Challenge.
Could you repeat, exactly as they stand, the lines between the one with "Model this scene" and the one with "COL = scene.collection", inclusive, minus the pictures?

[start of Given entries]

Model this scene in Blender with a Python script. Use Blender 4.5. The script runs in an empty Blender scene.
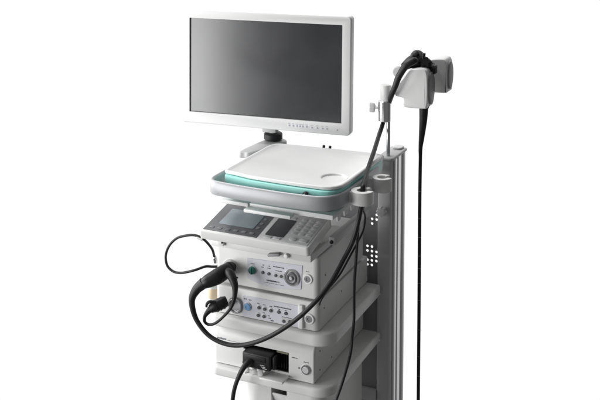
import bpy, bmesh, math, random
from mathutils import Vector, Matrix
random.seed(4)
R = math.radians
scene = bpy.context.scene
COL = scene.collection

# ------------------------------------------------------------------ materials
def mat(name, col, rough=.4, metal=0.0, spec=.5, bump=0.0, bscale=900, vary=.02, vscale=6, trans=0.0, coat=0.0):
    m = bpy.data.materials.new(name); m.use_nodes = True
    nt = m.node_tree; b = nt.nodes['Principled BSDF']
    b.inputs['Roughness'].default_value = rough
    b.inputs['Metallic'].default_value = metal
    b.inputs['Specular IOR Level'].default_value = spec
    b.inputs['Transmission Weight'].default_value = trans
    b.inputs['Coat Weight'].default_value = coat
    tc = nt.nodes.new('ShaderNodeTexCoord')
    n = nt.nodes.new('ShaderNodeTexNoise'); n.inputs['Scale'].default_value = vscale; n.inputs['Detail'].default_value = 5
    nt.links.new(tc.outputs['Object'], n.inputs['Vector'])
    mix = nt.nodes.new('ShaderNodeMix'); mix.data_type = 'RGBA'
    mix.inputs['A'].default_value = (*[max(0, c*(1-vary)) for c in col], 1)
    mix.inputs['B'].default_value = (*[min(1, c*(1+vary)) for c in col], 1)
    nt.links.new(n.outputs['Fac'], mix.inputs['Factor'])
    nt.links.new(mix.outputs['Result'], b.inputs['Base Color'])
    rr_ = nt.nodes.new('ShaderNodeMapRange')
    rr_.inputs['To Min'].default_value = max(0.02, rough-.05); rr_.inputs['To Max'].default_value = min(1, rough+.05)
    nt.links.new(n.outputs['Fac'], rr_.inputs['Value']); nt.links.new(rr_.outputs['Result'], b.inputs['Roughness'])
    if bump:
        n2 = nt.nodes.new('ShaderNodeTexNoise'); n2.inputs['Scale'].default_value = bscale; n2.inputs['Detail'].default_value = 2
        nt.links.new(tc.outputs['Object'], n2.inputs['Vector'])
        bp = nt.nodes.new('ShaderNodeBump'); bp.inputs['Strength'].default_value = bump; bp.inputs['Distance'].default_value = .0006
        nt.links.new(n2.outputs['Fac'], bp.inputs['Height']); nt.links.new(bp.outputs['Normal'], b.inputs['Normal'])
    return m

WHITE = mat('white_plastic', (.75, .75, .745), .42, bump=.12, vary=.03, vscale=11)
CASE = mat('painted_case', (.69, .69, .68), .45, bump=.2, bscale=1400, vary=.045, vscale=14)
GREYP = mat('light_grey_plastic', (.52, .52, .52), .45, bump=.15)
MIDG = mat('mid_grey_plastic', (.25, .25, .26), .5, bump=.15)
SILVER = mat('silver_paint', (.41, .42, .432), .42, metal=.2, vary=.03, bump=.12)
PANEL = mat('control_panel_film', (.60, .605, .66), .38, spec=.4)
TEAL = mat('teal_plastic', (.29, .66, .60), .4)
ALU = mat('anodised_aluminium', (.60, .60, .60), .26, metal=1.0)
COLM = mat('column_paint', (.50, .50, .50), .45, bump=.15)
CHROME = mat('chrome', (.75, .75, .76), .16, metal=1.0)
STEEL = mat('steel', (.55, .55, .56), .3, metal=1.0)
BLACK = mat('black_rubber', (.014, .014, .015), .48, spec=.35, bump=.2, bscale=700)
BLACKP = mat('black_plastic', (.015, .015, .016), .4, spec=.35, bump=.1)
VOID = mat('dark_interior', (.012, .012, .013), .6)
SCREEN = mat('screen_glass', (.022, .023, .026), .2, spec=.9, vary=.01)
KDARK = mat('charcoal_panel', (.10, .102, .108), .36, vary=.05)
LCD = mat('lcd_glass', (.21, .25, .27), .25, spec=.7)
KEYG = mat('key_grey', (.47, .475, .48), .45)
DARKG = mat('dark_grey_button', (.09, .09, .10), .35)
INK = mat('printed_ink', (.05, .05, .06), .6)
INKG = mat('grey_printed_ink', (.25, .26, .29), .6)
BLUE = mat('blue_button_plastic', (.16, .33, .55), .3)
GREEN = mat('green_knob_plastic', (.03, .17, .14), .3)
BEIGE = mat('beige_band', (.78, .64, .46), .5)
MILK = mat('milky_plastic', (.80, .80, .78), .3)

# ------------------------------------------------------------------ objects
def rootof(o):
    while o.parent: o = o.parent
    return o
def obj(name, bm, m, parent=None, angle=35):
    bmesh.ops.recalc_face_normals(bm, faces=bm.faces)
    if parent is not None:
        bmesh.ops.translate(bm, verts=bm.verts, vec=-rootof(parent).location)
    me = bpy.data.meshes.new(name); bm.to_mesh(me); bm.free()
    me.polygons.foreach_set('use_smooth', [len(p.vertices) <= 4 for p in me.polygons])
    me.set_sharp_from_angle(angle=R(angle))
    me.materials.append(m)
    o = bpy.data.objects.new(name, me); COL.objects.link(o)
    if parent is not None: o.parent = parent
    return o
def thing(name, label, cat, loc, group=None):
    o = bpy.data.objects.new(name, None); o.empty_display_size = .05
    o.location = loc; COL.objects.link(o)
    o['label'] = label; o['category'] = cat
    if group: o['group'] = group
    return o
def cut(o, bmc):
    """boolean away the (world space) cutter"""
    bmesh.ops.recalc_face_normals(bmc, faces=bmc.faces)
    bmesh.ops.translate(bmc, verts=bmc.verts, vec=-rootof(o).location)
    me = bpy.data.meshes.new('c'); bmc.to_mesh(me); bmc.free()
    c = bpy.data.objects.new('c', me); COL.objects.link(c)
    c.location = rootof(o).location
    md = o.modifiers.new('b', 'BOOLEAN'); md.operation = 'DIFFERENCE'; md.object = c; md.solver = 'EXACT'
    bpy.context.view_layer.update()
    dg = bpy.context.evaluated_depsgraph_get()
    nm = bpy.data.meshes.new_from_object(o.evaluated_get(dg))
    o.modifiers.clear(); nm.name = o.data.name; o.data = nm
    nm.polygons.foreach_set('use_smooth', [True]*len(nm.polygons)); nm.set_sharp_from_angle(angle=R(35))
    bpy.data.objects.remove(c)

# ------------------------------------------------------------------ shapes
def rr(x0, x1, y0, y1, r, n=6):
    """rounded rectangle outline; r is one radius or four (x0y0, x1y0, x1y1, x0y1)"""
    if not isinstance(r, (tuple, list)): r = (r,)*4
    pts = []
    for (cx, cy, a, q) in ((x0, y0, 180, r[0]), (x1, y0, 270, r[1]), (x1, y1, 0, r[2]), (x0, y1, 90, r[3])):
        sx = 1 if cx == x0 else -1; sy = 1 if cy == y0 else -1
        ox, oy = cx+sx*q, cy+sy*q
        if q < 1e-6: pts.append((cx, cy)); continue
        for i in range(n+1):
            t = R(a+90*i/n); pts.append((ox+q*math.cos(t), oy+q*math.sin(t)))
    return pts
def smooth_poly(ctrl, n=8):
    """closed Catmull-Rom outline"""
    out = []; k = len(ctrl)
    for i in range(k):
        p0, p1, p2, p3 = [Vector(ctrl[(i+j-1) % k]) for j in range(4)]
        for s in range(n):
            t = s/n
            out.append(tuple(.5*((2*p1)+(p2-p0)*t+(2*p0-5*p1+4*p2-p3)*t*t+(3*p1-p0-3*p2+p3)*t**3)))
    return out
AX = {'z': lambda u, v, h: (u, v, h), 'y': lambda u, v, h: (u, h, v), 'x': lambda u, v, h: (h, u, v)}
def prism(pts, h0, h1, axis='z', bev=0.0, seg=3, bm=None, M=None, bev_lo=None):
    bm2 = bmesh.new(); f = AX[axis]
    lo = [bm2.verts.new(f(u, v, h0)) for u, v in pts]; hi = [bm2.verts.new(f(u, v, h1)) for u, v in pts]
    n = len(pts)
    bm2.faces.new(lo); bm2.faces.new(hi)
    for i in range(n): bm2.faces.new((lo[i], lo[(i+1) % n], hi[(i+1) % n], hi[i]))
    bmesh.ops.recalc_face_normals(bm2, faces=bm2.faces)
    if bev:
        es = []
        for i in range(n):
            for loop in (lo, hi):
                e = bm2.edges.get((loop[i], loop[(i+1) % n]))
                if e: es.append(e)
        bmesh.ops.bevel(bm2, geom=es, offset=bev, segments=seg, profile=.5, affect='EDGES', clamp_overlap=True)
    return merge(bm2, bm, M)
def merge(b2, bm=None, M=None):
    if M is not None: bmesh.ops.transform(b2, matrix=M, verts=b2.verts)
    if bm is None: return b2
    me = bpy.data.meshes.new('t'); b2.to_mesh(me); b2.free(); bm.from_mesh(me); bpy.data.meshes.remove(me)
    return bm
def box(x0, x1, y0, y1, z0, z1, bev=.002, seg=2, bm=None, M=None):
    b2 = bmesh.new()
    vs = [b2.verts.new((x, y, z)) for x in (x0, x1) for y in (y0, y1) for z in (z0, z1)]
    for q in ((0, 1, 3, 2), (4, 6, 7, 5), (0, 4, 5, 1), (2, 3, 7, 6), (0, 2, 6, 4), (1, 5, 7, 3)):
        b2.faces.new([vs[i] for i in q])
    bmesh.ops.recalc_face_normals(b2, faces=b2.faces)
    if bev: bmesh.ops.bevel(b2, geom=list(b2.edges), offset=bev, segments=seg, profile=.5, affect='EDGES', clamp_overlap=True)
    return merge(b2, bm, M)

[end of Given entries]
[start of Given entries]

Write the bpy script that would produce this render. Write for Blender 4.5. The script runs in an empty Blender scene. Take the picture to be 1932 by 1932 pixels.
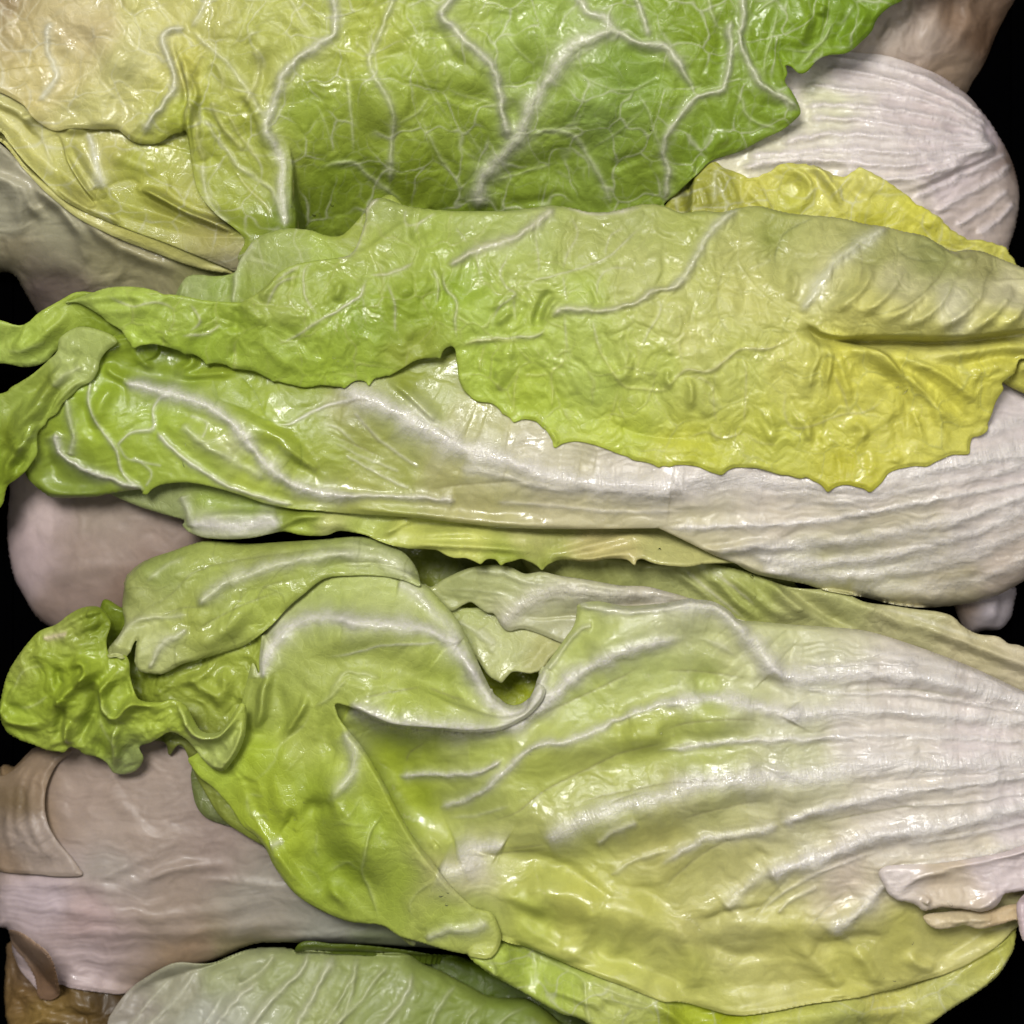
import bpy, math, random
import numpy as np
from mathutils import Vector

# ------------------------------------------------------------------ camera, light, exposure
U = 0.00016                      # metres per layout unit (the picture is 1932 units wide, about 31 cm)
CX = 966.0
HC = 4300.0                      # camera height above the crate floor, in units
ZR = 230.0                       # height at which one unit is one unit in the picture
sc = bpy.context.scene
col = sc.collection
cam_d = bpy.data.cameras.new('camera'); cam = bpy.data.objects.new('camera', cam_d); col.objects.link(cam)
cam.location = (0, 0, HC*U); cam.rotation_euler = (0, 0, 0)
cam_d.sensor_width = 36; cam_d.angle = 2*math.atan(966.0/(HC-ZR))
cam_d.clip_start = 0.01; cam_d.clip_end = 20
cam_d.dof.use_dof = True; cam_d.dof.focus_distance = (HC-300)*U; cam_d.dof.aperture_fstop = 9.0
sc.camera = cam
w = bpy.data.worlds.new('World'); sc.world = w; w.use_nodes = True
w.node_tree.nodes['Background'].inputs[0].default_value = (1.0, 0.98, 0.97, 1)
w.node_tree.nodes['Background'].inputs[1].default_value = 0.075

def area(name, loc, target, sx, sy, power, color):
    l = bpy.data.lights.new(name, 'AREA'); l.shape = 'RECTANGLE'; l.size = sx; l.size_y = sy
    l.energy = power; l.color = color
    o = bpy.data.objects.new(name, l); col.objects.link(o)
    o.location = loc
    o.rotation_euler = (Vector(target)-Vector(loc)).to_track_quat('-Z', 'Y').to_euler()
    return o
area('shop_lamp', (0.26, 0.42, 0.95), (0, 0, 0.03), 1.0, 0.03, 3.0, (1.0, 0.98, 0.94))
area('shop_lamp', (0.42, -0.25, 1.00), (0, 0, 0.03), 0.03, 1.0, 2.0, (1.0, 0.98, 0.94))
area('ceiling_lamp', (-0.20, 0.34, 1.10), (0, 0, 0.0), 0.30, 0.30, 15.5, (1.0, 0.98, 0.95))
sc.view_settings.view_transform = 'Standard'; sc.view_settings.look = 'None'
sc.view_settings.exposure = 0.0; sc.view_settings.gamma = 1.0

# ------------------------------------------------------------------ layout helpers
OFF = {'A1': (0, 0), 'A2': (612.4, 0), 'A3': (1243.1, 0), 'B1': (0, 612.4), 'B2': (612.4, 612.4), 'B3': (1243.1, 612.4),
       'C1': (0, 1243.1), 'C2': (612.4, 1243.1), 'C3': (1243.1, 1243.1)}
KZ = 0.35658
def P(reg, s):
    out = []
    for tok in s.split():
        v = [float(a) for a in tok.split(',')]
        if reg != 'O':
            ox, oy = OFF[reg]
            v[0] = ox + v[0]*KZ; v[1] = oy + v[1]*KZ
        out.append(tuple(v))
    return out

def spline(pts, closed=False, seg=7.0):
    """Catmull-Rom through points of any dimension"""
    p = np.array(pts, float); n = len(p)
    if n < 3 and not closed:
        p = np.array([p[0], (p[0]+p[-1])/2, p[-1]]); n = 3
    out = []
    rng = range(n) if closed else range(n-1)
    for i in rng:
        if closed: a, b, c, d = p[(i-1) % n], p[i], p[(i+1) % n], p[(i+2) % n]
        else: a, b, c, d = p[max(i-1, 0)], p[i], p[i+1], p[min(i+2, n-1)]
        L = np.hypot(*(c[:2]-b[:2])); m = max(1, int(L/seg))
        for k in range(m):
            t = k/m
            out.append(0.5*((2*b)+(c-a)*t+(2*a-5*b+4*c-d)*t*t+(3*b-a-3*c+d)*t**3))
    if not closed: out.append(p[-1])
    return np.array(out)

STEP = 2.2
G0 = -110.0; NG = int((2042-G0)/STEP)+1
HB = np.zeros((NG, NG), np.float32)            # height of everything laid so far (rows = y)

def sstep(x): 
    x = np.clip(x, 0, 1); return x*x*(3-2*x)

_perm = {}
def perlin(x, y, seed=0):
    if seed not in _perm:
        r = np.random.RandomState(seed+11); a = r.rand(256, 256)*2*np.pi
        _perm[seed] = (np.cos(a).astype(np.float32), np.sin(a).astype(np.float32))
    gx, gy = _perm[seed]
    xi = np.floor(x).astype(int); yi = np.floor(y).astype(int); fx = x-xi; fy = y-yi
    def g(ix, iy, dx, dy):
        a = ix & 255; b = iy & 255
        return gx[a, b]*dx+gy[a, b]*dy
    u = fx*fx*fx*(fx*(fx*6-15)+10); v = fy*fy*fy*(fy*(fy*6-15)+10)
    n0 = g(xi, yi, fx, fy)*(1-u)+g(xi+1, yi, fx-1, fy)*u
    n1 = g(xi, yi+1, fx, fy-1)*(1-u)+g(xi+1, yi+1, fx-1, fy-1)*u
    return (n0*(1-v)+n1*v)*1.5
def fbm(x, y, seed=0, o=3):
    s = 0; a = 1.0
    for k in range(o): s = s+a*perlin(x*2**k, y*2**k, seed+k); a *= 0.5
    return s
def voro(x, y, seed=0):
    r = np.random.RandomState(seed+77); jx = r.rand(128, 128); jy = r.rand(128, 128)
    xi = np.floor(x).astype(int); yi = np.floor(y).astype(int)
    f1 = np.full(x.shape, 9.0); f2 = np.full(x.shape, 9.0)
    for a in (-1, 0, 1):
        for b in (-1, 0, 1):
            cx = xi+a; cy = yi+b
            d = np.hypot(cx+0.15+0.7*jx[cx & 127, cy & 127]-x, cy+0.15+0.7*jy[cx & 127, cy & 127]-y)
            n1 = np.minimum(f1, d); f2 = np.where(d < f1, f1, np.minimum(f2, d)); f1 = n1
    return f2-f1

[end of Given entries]
[start of Given entries]

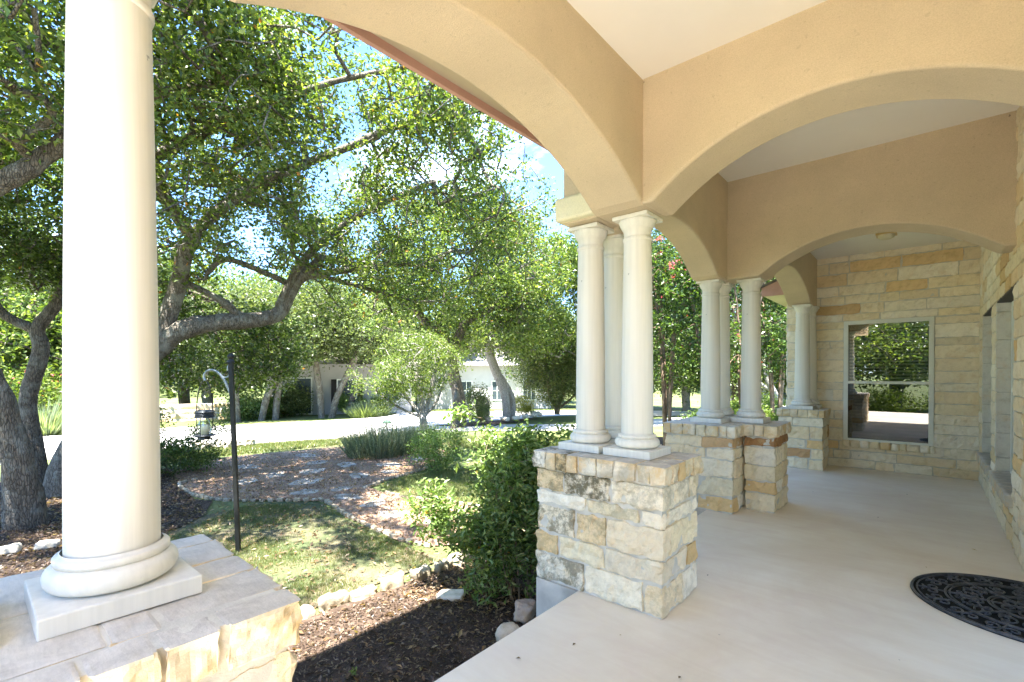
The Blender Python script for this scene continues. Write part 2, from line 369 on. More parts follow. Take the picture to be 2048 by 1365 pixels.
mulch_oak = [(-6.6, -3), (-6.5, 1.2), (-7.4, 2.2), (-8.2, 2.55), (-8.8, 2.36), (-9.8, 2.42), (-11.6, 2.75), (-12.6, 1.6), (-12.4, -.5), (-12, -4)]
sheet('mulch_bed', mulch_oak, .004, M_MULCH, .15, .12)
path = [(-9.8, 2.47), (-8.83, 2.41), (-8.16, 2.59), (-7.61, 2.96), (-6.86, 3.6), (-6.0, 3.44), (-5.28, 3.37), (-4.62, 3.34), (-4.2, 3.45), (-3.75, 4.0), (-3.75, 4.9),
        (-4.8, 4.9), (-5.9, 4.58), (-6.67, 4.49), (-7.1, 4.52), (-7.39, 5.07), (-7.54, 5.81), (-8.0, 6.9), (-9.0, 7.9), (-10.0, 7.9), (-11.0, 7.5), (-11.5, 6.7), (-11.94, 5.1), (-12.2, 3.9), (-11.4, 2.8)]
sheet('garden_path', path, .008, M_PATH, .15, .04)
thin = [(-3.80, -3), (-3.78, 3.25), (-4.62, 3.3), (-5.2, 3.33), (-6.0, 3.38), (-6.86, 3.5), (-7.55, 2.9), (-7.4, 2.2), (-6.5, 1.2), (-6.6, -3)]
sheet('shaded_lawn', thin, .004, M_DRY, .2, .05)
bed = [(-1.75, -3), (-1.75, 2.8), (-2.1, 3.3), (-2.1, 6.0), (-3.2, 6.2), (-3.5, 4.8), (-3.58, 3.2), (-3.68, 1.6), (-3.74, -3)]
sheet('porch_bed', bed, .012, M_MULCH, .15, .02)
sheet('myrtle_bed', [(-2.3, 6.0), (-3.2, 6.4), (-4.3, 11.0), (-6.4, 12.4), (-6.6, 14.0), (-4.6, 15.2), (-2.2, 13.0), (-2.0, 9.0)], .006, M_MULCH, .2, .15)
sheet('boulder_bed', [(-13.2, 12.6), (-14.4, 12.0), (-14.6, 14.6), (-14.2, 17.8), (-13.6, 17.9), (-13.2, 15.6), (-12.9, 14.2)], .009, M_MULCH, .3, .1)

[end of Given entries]

Exercise result.
Model this scene in Blender with a Python script. Use Blender 4.5. The script runs in an empty Blender scene.
import bpy, bmesh, math, random
from mathutils import Vector, Matrix
random.seed(4)
R = math.radians
scene = bpy.context.scene
COL = scene.collection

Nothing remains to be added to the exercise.